Select from the data all lines with the word "wally".

## [Dataset section]
********************

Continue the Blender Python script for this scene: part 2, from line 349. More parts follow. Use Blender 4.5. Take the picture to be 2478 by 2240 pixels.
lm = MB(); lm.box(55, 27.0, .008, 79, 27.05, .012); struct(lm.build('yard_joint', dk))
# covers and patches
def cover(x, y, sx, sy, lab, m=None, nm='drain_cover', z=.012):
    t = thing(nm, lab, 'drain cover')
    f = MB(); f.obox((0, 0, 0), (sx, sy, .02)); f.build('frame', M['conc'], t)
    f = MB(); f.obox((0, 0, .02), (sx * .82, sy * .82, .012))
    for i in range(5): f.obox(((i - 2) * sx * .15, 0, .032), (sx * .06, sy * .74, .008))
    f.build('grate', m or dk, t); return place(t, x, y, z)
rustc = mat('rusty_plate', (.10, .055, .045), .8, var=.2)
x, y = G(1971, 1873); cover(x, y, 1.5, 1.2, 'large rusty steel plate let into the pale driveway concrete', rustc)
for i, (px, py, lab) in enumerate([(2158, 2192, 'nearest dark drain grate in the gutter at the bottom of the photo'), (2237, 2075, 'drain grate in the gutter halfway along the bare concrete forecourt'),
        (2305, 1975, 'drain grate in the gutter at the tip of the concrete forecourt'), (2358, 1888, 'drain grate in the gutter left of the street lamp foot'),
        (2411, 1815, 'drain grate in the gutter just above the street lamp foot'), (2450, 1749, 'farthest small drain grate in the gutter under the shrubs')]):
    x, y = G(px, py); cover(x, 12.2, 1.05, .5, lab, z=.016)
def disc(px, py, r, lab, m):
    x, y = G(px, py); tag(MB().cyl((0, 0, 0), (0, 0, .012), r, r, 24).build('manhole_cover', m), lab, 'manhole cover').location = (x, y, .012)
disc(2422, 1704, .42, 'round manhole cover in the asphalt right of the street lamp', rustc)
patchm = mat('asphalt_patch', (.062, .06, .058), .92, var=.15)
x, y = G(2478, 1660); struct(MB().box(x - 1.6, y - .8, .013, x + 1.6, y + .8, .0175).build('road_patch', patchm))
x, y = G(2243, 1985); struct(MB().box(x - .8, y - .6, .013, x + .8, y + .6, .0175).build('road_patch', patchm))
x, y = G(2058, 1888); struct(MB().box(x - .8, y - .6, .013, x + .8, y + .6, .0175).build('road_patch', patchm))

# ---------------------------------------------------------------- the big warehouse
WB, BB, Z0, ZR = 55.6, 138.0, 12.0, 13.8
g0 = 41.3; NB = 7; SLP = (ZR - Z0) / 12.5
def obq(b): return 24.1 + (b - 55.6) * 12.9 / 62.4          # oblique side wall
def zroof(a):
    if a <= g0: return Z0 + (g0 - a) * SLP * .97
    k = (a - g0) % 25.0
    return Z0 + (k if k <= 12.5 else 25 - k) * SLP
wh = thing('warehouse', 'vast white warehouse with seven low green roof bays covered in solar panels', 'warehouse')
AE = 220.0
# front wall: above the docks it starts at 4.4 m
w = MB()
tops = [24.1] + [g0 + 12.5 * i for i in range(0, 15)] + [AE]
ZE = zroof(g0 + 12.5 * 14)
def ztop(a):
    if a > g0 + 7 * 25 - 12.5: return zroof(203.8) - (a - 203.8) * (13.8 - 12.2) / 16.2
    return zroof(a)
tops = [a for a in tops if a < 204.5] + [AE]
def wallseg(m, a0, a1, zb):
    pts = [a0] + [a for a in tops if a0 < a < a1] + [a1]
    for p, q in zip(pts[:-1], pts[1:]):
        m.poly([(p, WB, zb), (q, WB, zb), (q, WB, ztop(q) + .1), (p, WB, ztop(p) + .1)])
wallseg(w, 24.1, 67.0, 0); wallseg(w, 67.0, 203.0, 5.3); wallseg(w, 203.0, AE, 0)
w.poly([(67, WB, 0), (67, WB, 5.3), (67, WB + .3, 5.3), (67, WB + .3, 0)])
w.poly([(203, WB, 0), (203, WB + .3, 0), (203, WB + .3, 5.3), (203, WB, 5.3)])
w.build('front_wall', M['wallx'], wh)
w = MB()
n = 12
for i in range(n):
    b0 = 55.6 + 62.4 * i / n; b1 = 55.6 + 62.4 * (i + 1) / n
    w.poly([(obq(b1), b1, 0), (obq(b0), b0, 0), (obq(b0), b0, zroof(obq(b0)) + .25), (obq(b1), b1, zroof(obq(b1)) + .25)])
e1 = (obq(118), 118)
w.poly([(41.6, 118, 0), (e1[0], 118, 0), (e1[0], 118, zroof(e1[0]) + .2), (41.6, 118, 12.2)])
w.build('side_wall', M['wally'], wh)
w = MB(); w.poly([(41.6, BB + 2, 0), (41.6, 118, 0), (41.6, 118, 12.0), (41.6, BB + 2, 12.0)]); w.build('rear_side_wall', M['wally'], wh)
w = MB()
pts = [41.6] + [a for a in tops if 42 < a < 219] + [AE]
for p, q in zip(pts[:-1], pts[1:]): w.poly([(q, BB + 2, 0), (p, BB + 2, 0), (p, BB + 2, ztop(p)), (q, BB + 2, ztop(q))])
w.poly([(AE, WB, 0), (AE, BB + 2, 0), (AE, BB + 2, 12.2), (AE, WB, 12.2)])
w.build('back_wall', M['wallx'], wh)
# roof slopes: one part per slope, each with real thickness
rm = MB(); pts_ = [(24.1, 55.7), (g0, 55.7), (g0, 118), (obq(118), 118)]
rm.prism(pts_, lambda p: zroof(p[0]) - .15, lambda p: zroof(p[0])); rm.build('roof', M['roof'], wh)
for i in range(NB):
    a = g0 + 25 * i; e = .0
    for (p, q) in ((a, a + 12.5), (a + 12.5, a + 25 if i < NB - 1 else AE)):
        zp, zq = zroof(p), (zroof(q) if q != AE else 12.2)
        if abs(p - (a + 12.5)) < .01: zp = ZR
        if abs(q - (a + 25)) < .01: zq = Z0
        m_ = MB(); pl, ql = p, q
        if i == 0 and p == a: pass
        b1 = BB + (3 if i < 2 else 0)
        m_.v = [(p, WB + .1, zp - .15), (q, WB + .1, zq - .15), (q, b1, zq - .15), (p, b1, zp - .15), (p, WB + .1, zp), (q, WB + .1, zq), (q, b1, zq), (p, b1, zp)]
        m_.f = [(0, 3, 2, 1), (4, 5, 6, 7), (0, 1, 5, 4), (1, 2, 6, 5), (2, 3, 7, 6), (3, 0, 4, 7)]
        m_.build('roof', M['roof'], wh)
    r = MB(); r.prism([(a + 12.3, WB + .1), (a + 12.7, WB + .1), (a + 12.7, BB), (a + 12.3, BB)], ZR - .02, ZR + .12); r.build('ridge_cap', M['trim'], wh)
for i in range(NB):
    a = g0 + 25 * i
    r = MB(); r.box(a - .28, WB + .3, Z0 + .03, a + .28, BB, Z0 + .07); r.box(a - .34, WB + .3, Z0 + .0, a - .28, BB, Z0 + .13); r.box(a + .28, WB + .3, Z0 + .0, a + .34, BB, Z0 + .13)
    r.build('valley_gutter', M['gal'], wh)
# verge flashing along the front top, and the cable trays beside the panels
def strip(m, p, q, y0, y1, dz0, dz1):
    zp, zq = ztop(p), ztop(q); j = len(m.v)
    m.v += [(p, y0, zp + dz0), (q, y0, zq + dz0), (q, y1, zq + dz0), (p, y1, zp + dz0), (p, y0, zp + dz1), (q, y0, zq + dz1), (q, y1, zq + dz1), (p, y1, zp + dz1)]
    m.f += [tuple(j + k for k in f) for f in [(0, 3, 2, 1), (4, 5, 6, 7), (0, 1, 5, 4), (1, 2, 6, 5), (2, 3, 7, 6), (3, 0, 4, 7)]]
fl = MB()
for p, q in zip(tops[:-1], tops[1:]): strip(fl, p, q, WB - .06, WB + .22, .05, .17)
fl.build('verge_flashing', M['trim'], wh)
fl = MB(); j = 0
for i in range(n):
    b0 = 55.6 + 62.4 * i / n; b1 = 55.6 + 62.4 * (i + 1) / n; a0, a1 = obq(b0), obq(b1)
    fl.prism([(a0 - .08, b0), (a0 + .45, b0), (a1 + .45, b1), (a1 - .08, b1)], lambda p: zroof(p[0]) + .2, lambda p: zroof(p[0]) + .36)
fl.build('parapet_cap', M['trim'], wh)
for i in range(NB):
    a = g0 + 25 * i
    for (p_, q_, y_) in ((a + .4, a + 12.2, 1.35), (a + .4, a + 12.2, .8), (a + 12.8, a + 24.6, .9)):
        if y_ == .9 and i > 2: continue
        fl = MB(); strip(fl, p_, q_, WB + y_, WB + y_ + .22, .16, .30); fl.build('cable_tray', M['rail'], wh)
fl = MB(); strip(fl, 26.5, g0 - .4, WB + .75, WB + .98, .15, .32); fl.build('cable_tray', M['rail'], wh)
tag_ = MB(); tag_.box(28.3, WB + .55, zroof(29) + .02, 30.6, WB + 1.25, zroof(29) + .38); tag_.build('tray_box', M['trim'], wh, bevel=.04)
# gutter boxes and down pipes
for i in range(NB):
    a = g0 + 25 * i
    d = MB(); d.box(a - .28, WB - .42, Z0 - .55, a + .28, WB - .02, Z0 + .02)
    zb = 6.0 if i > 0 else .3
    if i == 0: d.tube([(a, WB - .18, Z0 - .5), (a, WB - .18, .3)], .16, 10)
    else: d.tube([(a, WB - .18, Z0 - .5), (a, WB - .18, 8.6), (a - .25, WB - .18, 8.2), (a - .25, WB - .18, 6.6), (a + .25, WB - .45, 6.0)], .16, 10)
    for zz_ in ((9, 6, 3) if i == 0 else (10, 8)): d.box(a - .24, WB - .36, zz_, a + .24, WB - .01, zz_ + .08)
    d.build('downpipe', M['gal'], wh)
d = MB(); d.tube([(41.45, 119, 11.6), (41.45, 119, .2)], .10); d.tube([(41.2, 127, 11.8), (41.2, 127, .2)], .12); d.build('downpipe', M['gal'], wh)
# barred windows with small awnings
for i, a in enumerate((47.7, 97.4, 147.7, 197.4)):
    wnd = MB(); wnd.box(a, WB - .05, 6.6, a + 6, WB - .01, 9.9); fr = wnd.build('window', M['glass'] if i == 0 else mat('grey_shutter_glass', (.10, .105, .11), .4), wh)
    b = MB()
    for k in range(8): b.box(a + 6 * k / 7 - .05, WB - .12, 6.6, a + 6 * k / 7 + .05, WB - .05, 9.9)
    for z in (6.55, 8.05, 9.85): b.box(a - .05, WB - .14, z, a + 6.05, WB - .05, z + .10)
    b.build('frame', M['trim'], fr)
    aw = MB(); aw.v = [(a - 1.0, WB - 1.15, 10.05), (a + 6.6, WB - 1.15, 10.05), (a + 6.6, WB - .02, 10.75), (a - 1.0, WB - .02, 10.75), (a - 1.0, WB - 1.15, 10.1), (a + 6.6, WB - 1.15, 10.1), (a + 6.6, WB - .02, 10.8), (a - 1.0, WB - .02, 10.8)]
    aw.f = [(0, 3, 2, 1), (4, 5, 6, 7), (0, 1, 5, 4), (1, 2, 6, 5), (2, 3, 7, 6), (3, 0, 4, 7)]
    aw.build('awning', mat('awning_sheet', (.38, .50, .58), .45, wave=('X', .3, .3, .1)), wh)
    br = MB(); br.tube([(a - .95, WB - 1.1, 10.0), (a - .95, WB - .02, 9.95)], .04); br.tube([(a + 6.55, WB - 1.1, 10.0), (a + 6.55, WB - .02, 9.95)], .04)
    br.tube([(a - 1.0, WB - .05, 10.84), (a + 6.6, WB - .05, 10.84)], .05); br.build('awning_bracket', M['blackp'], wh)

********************

## [Worked answer]
w.build('side_wall', M['wally'], wh)
w = MB(); w.poly([(41.6, BB + 2, 0), (41.6, 118, 0), (41.6, 118, 12.0), (41.6, BB + 2, 12.0)]); w.build('rear_side_wall', M['wally'], wh)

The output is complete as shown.